Quote, line for line, the entries from the first through the one containing "obj('ledge_disc', MB().prism([(.024 *". Pictures are left out.

--- Begin Supplied records ---

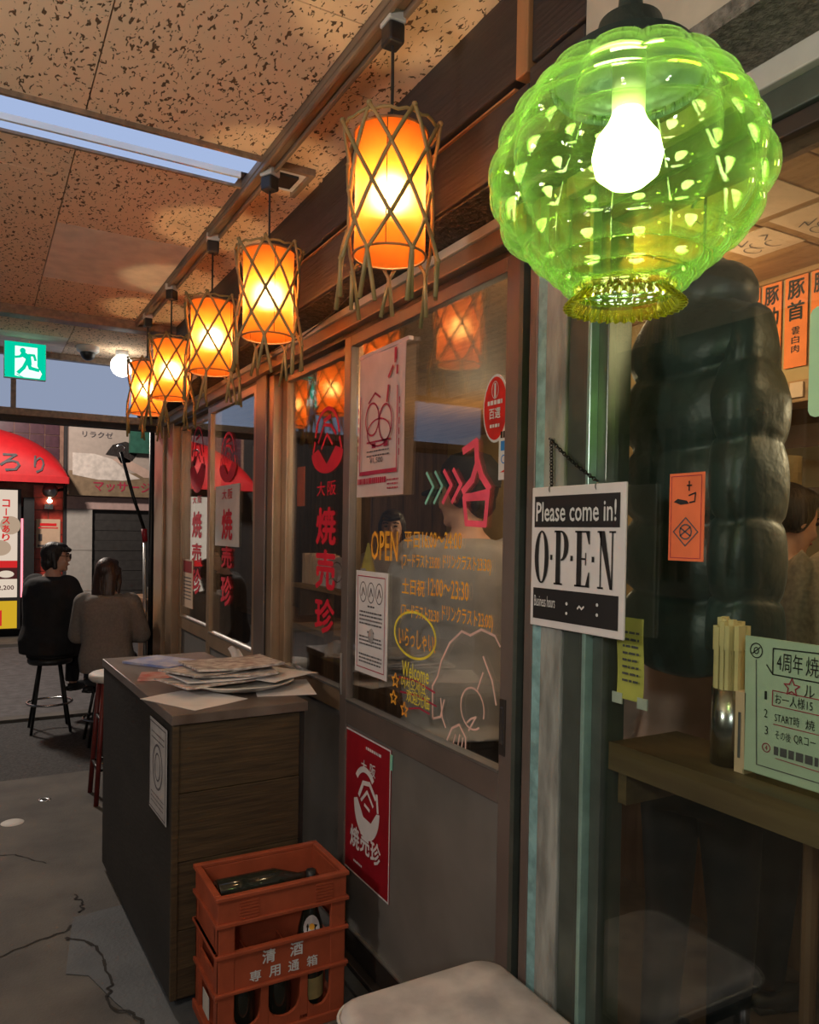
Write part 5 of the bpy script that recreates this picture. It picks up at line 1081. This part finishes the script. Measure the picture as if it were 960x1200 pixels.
for yc, m_, lbx in ((1.650, 'mint_card', 'small green card on the bulkhead ledge'), (1.525, 'paper_cream', 'small cream card on the bulkhead ledge')):
    obj('ledge_card', B(1.013, 1.019, yc - .022, yc + .022, 2.045, 2.092), m_, None, label=lbx, cat='card')
obj('ledge_disc', MB().prism([(.024 * math.cos(2 * PI * k / 20), .024 * math.sin(2 * PI * k / 20)) for k in range(20)], (1.019, 1.588, 2.068), (0, -1, 0), (0, 0, 1), (-1, 0, 0), .006), 'paper_white', None, label='round white tag on the bulkhead ledge', cat='tag')

# ---- kitchen beyond the counter
kc = thing('kitchen_counter', (1.6, 1.5, 0.03), 'wooden kitchen counter inside the restaurant', 'counter')
obj('front', B(1.40, 1.45, -0.5, 3.6, .03, 1.02), 'room_plank', kc); obj('top', B(1.36, 1.75, -0.5, 3.6, 1.02, 1.06), 'room_wood', kc, bev=.004)
ks = thing('kitchen_shelf', (1.7, 1.8, 1.8), 'steel kitchen shelf above the counter', 'shelf')
obj('board', B(1.55, 1.85, 0.6, 2.6, 1.775, 1.80), 'steel', ks); obj('upright', B(1.66, 1.70, 2.52, 2.56, 1.06, 2.5), 'steel', ks); obj('upright', B(1.66, 1.70, 0.62, 0.66, 1.06, 2.5), 'steel', ks); obj('upper_board', B(1.6, 1.85, 0.6, 1.80, 2.00, 2.02), 'steel', ks)
for k in range(4): obj('bamboo_steamer', MB().lathe([(0, 0), (.09, 0), (.09, .034), (.086, .034), (.086, .006), (0, .006)], 24, (1.66, 2.04, 1.8005 + k * .0345)), 'chopstick', None, label=('lowest', 'second', 'third', 'topmost')[k] + ' bamboo steamer of the stack on the kitchen shelf', cat='steamer', group='steamers on the kitchen shelf')
obj('shelf_label', B(1.535, 1.545, 1.88, 2.10, 1.70, 1.775), 'paper_cream', None, label='cream label card hung on the kitchen shelf edge', cat='card')
obj('steel_pot', MB().lathe([(0, 0), (.09, 0), (.095, .01), (.095, .13), (.1, .135), (.09, .13), (.09, .01), (0, .01)], 24, (1.70, 1.62, 1.8005)), 'steel', None, smooth=True, label='steel pot on the kitchen shelf', cat='pot')
hd_ = thing('range_hood', (2.2, 1.6, 1.9), 'steel range hood on the kitchen wall', 'hood')
obj('canopy', MB().loft([[(1.9, .9, 2.0), (2.6, .9, 2.0), (2.6, 2.4, 2.0), (1.9, 2.4, 2.0)], [(1.9, .9, 2.1), (2.6, .9, 2.1), (2.6, 2.4, 2.1), (1.9, 2.4, 2.1)], [(2.2, 1.2, 2.46), (2.6, 1.2, 2.46), (2.6, 2.1, 2.46), (2.2, 2.1, 2.46)]]), 'steel', hd_)
# shelf behind the second door
s2 = thing('menu_shelf', (0.2, 3.1, 1.3), 'narrow wooden shelf behind the door with the red shop name', 'shelf')
obj('board', B(0.11, 0.30, 2.88, 3.52, 1.335, 1.355), 'room_wood', s2); obj('bracket', B(0.13, 0.28, 2.89, 2.91, 1.2, 1.335), 'room_plank', s2); obj('bracket', B(0.13, 0.28, 3.46, 3.48, 1.2, 1.335), 'room_plank', s2); obj('back_post', B(0.27, 0.30, 3.45, 3.50, 0.03, 1.335), 'room_plank', s2); obj('back_post', B(0.27, 0.30, 2.90, 2.95, 0.03, 1.335), 'room_plank', s2)
bx2 = thing('menu_folder', (0.2, 3.1, 1.355), 'white menu folder with line drawing on the narrow shelf', 'menu')
obj('cover', B(0.15, 0.165, 3.02, 3.28, 1.3555, 1.49), 'paper_white', bx2); obj('drawing', MB().ring(.1, .07, .05, .04, .004, .004, xplane(0.149, 3.28, 1.3555)).ring(.2, .07, .06, .045, .004, .004, xplane(0.149, 3.28, 1.3555)), 'ink_grey', bx2)
for k in range(4): obj('paper_booklet', B(0.14, 0.26, 3.30 + k * .045, 3.33 + k * .045, 1.3555, 1.49 + .008 * (k % 2)), 'paper_cream', None, label='cream booklet standing in the row on the narrow shelf', cat='booklet', group='booklets on the narrow shelf')
obj('leaflet_stack', B(0.14, 0.20, 2.90, 3.0, 1.3555, 1.45), 'paper_white', None, label='white leaflet block at the near end of the narrow shelf', cat='leaflet')
obj('paper_cone', MB().lathe([(.05, 0), (.004, .2)], 16, (0.250, 2.98, 1.3555)), 'yellow_paper', None, smooth=True, label='yellow paper cone on the narrow shelf', cat='cone')
obj('pale_poster', B(0.062, 0.064, 3.815, 4.005, 1.655, 2.05), 'pale_green_board', None, label='pale green poster behind the third door glass', cat='poster')
ct = thing('dining_counter', (0.7, 3.6, 0.03), 'dark dining counter behind the sliding doors', 'counter')
obj('top', B(0.55, 0.92, 3.0, 5.9, 0.98, 1.02), 'room_wood', ct, bev=.004); obj('front', B(0.60, 0.64, 3.02, 5.88, .03, .98), 'room_plank', ct)
for k, (yy, lbx) in enumerate(((3.3, 'dark soy bottle on the dining counter behind the second door'), (4.1, 'dark sauce bottle on the dining counter behind the third door'))):
    obj('sauce_bottle', MB().lathe([(0, 0), (.03, 0), (.03, .12), (.012, .17), (.012, .2), (0, .2)], 14, (0.68, yy, 1.0205)), 'bottle_dark', None, smooth=True, label=lbx, cat='bottle')

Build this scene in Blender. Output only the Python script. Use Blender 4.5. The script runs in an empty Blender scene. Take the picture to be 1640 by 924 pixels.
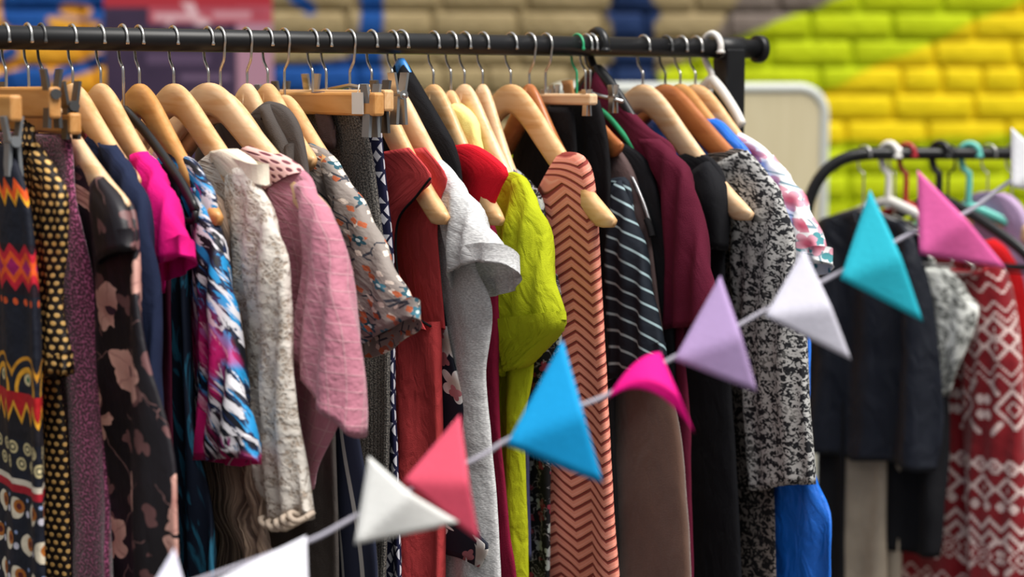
import bpy, bmesh, math, random
from mathutils import Vector, Matrix, noise as mnoise

S = bpy.context.scene
COL = S.collection
R = math.radians

# ------------------------------------------------------------------ camera
W, H, F = 1640, 924, 3000.0
CAM = Vector((0, 0, 1.445))
PITCH = math.atan(320 / F)
cd = bpy.data.cameras.new('camera')
cam = bpy.data.objects.new('camera', cd)
COL.objects.link(cam)
cam.location = CAM
cam.rotation_euler = (math.pi / 2 - PITCH, 0, 0)
cd.sensor_width = 36
cd.lens = 36 * F / W
cd.clip_start = 0.05
cd.dof.use_dof = True
cd.dof.focus_distance = 2.12
cd.dof.aperture_fstop = 2.9
S.camera = cam

# ------------------------------------------------------------------ light: bright overcast day, soft sun from front right
wd = bpy.data.worlds.new('overcast_sky')
S.world = wd
wd.use_nodes = True
bg = wd.node_tree.nodes['Background']
# overcast sky: three times as bright overhead as at the horizon
_wt = wd.node_tree
_tc = _wt.nodes.new('ShaderNodeTexCoord')
_sx = _wt.nodes.new('ShaderNodeSeparateXYZ')
_wt.links.new(_tc.outputs['Generated'], _sx.inputs[0])
_mr = _wt.nodes.new('ShaderNodeMapRange')
_mr.inputs['To Min'].default_value = 0.2
_mr.inputs['To Max'].default_value = 1.0
_wt.links.new(_sx.outputs[2], _mr.inputs[0])
_ml = _wt.nodes.new('ShaderNodeMix'); _ml.data_type = 'RGBA'; _ml.blend_type = 'MULTIPLY'
_ml.inputs[0].default_value = 1.0
_ml.inputs[6].default_value = (0.93, 0.96, 1.0, 1)
_wt.links.new(_mr.outputs[0], _ml.inputs[7])
_wt.links.new(_ml.outputs[2], bg.inputs['Color'])
bg.inputs['Strength'].default_value = 0.8
sl = bpy.data.lights.new('sun', 'SUN')
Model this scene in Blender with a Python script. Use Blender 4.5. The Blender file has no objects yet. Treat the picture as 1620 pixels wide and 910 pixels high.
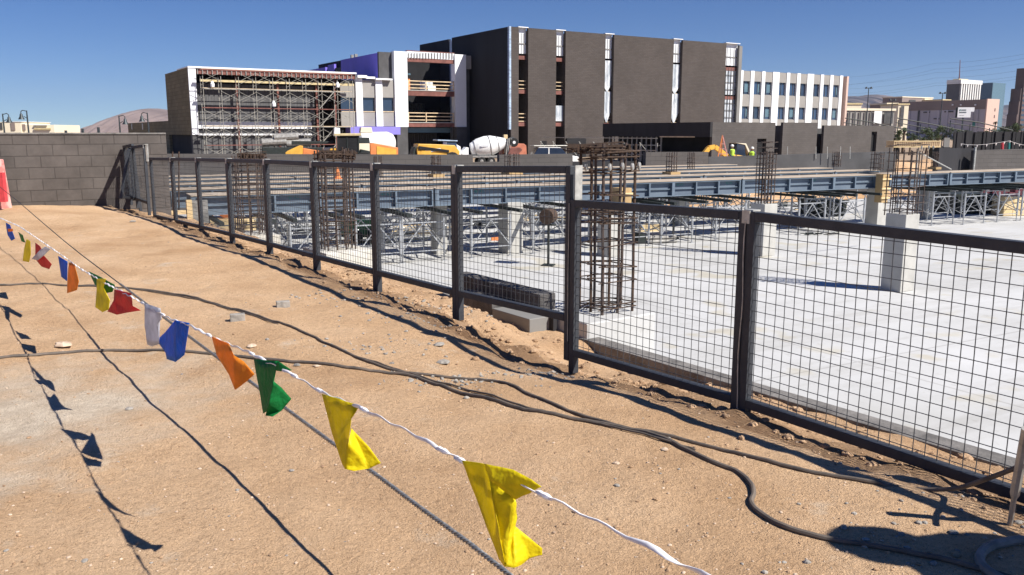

--- End Supplied records ---

**Final answer:**
Write part 5 of the bpy script that recreates this picture. It picks up at line 1081. This part finishes the script. Measure the picture as if it were 960x1200 pixels.
for yc, m_, lbx in ((1.650, 'mint_card', 'small green card on the bulkhead ledge'), (1.525, 'paper_cream', 'small cream card on the bulkhead ledge')):
    obj('ledge_card', B(1.013, 1.019, yc - .022, yc + .022, 2.045, 2.092), m_, None, label=lbx, cat='card')
obj('ledge_disc', MB().prism([(.024 * math.cos(2 * PI * k / 20), .024 * math.sin(2 * PI * k / 20)) for k in range(20)], (1.019, 1.588, 2.068), (0, -1, 0), (0, 0, 1), (-1, 0, 0), .006), 'paper_white', None, label='round white tag on the bulkhead ledge', cat='tag')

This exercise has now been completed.